Hal tersebut diduga dilakukan oleh pihak Polda Sumbar pada tanggal 30 Juni 2024, untuk menyesuaikan dan menguatkan teori tentang tanda-tanda pada tubuh Afif, sebagaimana keterangan dokter forensik yang menyatakan bahwa AM meninggal akibat dirinya terpeleset ke sungai.
Kesepuluh
Adanya upaya penghilangan rekaman CCTV. Kapolda Sumbar, Irjen Pol Suharyono menyatakan dan menyayangkan bahwa rekaman CCTV di Polsek Kuranji–lokasi dugaan penyiksaan dilakukan, telah terhapus dari sistem penyimpanan. Menurutnya, hal tersebut terjadi akibat dari masa penyimpanan rekaman CCTV hanya 11 (sebelas) hari.
Kesebelas
Kapolda telah menutup kasus dugaan penyiksaan AM. Kapolda Sumbar, Irjen Pol Suharyono juga telah memberikan pernyataan bahwa kasus kematian AM telah ditutup pada Minggu, 30 Juni 2024. Pernyataan tersebut diikuti dengan alasan kematian korban AM akibat dari patahnya tulang iga dan robeknya paru-paru seusai jatuh dari sungai. Selain itu, kapolda menyatakan bahwa kasus dapat dibuka kembali hanya bila terdapat bukti-bukti baru (novum).
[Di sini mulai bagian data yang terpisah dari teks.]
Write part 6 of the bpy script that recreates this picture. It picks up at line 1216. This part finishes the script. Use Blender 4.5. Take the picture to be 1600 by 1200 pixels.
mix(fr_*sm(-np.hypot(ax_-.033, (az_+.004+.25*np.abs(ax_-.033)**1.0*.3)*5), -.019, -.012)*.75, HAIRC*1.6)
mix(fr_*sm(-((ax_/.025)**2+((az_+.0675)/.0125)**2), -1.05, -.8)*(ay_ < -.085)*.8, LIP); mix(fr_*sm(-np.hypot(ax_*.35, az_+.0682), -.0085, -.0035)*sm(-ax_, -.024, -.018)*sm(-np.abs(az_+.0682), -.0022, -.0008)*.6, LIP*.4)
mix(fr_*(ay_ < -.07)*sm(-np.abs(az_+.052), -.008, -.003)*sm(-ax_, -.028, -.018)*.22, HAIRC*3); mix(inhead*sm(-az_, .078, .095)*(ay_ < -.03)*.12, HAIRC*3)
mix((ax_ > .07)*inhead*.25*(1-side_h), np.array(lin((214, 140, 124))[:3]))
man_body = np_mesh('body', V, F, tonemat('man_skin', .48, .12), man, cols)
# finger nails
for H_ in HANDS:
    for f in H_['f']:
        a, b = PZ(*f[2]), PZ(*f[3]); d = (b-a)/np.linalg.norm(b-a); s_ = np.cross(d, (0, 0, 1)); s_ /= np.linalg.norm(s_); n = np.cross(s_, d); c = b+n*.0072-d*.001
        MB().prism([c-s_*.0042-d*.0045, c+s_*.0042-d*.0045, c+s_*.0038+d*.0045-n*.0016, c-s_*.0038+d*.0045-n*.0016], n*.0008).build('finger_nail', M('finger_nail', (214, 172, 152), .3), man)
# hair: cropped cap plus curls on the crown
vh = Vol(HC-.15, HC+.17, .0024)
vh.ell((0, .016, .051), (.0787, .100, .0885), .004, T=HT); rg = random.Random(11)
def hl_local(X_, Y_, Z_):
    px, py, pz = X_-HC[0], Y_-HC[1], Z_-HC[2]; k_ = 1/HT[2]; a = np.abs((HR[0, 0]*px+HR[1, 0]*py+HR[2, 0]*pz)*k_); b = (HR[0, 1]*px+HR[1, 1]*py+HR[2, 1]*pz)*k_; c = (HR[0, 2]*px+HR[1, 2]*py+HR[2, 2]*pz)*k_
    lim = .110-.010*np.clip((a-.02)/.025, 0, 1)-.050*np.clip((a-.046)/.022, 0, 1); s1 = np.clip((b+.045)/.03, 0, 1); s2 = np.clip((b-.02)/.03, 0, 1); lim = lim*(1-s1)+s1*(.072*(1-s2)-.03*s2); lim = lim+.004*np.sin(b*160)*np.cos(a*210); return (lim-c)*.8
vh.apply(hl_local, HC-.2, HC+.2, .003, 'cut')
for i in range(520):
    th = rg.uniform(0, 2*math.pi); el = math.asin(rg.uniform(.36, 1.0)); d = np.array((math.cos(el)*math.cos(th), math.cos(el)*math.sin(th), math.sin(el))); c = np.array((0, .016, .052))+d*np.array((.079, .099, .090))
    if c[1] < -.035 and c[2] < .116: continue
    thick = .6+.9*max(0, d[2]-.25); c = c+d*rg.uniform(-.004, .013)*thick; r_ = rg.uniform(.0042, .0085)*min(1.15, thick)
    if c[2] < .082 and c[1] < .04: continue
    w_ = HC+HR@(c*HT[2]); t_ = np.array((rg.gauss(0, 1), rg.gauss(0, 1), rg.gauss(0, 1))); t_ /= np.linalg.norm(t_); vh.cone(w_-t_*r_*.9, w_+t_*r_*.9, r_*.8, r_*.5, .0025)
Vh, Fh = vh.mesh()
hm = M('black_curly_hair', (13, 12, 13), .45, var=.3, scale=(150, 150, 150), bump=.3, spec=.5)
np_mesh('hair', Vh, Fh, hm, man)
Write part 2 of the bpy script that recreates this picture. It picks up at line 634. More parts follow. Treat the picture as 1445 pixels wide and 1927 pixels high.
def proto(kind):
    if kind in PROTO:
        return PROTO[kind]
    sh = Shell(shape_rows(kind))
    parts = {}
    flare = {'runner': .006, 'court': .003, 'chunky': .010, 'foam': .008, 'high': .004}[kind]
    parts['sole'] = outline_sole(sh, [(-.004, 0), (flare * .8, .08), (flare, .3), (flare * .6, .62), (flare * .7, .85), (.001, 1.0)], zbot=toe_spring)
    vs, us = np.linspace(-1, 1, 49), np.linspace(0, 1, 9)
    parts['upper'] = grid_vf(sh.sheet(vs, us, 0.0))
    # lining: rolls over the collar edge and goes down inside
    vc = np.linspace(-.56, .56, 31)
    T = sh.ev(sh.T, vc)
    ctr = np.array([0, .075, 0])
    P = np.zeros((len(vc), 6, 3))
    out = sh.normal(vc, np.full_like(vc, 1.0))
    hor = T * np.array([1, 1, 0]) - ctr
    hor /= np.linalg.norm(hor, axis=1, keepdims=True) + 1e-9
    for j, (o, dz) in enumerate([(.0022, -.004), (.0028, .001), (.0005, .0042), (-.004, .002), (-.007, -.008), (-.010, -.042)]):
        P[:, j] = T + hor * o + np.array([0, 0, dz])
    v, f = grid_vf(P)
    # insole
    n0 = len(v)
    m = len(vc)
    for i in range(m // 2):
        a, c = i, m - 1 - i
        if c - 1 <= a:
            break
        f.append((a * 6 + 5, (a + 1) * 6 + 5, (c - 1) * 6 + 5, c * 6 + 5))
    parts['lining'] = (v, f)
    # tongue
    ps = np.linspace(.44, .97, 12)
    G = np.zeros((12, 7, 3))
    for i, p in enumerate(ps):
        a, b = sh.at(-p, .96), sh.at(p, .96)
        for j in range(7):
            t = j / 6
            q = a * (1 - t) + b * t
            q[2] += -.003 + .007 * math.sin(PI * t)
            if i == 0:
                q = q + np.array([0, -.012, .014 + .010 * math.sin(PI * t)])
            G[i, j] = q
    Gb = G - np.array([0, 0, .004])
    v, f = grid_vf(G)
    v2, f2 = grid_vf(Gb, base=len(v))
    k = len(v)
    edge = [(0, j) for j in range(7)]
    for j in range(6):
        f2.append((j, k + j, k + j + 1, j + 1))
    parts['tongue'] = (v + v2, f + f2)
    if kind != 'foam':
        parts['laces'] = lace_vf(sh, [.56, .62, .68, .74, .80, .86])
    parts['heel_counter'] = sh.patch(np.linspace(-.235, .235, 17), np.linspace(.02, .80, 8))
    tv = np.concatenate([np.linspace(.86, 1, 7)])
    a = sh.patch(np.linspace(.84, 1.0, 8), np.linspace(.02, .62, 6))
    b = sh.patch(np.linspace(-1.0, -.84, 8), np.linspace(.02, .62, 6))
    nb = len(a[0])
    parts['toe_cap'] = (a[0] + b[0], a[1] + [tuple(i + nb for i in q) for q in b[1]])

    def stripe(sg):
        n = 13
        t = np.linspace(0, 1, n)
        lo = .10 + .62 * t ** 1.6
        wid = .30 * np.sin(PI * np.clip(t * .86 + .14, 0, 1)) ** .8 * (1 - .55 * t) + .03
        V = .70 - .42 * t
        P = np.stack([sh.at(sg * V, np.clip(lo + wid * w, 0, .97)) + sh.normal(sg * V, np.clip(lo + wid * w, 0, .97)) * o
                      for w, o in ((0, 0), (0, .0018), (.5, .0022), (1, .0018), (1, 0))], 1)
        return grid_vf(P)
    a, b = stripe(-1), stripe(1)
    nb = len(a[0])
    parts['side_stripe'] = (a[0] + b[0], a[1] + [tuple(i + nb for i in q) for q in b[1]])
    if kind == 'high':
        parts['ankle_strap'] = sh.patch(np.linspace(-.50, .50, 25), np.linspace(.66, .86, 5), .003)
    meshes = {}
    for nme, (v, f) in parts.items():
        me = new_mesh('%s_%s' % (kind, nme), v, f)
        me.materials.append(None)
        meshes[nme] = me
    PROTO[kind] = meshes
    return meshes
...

"Kami menilai bahwa pihak kepolisian diduga berupaya melakukan obstruction of justice dalam proses hukum yang saat ini sedang berjalan. Salah satu caranya dengan melemahkan pembuktian agar tidak terjerat dalam suatu putusan tertentu," terang Koordinator KontraS, Dimas Bagus Arya, yang tergabung dalam Koalisi Masyarakat Sipil Anti Penyiksaan.
"Pola ini sering ditemui dalam kasus pelanggaran HAM berupa penyiksaan, sehingga kami menduga ini merupakan suatu perlindungan yang tersistematis dan terencana untuk menciptakan impunitas bagi kepolisian yang melakukan kejahatan dalam melaksanakan tugas dan wewenangnya," tandasnya.